For about a year, I have had this re-occurring thought. Has creativity become a formula because of how ideas have to serve so many media channels? Useful, practical Swiss army knife ideas versus impactful, sharp steak knife ideas. This thought pops in my head every couple of days. It comes from something I wrote a couple of months ago. I wrote creativity can make nice patterns but its real value is that it can break patterns. This makes creativity dangerous but also priceless because almost nothing else can do this for a business.

Recently, I hired a team who had been retrenched. One of them told me they had taken a clown as their support person to the retrenchment meeting. He instructed the clown to make balloon animals while he lost his job. When the team told me the story I laughed for about ten minutes. So, we hired them.

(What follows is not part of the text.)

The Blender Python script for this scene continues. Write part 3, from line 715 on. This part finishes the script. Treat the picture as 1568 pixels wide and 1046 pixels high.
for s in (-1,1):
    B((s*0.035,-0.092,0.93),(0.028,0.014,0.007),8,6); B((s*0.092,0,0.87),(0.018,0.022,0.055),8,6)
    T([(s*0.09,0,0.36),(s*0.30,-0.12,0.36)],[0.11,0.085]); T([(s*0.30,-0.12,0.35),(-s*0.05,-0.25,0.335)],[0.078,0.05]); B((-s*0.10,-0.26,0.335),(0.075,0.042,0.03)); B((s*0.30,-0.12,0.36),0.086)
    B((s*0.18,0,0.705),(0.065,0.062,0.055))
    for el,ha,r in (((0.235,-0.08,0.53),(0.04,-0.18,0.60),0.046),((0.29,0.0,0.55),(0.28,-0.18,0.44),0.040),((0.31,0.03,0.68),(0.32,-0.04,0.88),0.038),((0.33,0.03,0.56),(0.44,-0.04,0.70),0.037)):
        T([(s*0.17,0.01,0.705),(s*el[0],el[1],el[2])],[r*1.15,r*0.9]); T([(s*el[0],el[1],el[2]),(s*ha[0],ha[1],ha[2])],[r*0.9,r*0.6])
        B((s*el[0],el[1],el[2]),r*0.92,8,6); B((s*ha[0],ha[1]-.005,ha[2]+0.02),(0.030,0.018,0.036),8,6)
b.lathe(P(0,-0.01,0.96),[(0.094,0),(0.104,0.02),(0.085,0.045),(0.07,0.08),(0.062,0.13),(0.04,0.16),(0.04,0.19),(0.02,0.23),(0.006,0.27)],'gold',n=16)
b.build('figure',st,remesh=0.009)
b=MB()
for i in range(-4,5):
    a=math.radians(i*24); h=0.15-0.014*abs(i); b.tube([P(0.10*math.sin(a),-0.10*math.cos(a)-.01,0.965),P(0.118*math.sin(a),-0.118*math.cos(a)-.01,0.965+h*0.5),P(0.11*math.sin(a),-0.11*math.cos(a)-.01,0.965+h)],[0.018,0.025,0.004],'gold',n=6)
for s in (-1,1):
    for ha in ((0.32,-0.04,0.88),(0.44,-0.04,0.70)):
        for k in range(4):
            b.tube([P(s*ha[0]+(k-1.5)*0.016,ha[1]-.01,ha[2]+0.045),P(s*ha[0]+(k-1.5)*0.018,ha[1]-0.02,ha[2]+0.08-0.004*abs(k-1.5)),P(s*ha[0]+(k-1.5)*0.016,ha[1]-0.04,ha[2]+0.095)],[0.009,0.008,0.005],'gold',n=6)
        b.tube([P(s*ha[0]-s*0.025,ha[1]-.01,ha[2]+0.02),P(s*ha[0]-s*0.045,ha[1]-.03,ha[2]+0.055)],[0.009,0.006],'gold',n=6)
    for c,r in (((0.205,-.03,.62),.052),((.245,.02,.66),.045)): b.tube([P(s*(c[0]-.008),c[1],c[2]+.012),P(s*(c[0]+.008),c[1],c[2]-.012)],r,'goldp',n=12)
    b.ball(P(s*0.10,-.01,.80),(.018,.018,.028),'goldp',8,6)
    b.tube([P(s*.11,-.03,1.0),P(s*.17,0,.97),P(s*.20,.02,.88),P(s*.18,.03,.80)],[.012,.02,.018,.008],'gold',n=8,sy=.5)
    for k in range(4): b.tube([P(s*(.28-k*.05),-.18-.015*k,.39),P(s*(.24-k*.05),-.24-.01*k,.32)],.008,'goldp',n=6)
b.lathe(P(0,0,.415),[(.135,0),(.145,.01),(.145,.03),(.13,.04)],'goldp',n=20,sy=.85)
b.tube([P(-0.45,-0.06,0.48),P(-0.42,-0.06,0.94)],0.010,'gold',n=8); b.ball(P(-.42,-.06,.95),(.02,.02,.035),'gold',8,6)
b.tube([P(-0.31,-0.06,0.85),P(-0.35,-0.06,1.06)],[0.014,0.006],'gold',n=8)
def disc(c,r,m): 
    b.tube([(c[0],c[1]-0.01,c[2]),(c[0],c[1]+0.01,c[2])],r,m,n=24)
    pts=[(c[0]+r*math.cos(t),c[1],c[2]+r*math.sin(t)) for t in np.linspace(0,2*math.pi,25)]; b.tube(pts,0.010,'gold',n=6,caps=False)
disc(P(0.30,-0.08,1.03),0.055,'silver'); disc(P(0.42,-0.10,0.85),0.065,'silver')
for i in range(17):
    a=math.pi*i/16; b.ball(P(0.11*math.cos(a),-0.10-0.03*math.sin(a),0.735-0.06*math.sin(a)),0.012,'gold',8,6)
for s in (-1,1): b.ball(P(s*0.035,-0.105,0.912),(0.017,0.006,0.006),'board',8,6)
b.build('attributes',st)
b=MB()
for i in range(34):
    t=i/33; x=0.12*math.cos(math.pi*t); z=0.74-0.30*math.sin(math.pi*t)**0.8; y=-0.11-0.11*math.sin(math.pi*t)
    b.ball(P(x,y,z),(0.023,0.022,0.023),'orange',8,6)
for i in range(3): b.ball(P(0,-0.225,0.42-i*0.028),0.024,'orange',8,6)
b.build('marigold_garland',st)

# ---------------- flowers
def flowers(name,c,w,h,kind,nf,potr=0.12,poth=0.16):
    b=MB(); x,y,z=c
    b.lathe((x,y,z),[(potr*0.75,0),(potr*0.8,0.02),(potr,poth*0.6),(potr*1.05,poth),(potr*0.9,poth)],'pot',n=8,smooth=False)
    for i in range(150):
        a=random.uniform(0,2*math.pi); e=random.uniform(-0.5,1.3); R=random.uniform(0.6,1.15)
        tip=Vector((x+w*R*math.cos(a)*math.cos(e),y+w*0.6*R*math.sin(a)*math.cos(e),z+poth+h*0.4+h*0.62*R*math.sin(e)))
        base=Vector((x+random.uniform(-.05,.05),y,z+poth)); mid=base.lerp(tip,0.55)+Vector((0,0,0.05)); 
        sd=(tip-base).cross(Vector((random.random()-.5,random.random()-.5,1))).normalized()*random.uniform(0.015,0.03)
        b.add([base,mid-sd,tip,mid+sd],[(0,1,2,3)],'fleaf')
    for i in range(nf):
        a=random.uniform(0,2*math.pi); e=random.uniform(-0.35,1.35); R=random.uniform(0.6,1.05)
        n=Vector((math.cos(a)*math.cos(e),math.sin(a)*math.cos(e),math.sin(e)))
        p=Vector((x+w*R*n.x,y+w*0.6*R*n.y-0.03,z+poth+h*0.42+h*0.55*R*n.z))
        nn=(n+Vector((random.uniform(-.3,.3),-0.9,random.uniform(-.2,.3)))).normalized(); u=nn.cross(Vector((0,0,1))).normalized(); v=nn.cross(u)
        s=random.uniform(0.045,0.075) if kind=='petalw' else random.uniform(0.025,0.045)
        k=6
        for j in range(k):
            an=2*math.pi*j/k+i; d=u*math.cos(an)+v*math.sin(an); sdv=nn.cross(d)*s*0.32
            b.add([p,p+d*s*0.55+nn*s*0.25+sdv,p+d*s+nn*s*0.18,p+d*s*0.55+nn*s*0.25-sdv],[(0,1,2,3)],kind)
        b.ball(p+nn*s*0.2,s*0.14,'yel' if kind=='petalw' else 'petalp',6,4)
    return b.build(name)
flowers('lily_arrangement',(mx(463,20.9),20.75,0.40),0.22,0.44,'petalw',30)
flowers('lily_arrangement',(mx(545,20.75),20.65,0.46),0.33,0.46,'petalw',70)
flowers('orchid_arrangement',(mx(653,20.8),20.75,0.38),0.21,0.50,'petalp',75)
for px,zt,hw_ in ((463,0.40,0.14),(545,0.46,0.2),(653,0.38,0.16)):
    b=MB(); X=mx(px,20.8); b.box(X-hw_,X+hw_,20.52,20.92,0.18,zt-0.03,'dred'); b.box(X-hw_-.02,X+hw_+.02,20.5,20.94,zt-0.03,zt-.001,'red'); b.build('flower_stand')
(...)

DDB’s new hire Joshua Thompson (right) and his support clown at his redundancy meeting at a previous agency.

For me it demonstrated two things, creativity can change the rules of any situation and it can get your power back when you have none.

I was thinking about this as I descended through the brown air tightly hugging the very organised Singapore. I was there to judge Spikes Asia.

It is a strange thing to watch 150 case studies in a day. Eventually, you are hypnotised by the same structure, same set-up, the results etc. They all look the same. But, every now and then, something comes along that is so clever or funny that it breaks through the pattern and packaging. Or, somebody in the room changes your mind with their perspective. They break the pattern in your mind. That’s the strange thing about creativity. It can break something and make it better at the same time.

My mind wandered and I started to think about patterns. I asked myself what pattern could be broken in our creative world. Here’s a thought. Case studies all look the same, don’t they? We have reached a strange optimum two minute efficient way of telling our stories. Set up. Problem. solution. Data. Results. Huge buzz was created. Millions of channels. The structure and restrictions of the case study dictate a pattern we now follow.

I decided to apply clown theory to the problem. What if you gave case studies to a clown? How would he or she present it? In person? A bad video with boards and charts? Would the clown attack the jury in the bar with a squirting flower? All risky strategies, but boy, they would be fun. And you would remember the work wouldn’t you? Maybe somebody should try it. It would be chaos but it might get us somewhere new. And like I said, it would be fun.

This kind of thinking is where the real power lies for creativity. We are scared of it, but we love it. It’s dangerous but it’s where we want to go. Why else would a small story in New Zealand go right round the world? The simple answer is that in the worst situation you can imagine career-wise, somebody saw an opportunity to change everything for the better. They didn’t follow the rules. They made new ones. They said fuck it. The thing we all want to say at least once a day.

In our business, we talk about creativity a lot. Most of the time it is used to solve problems efficiently. It is practical. It is useful. It is effective. It is clever. But, there is another type of creativity, a creativity that is mad, unpredictable and breaks every law. As a jury member said to me over dinner, advertising used to have more naughtiness and more strange characters. It is our super power. We should never lose it. And maybe we need a bit more of it these days. Anybody can make sense. But, madness is often what you need to go somewhere new. And then, it is no longer mad.

That is the creativity that frightens us. That is also the creativity we all want. And that is why we need more clowns.

They take you laughing into the deep water.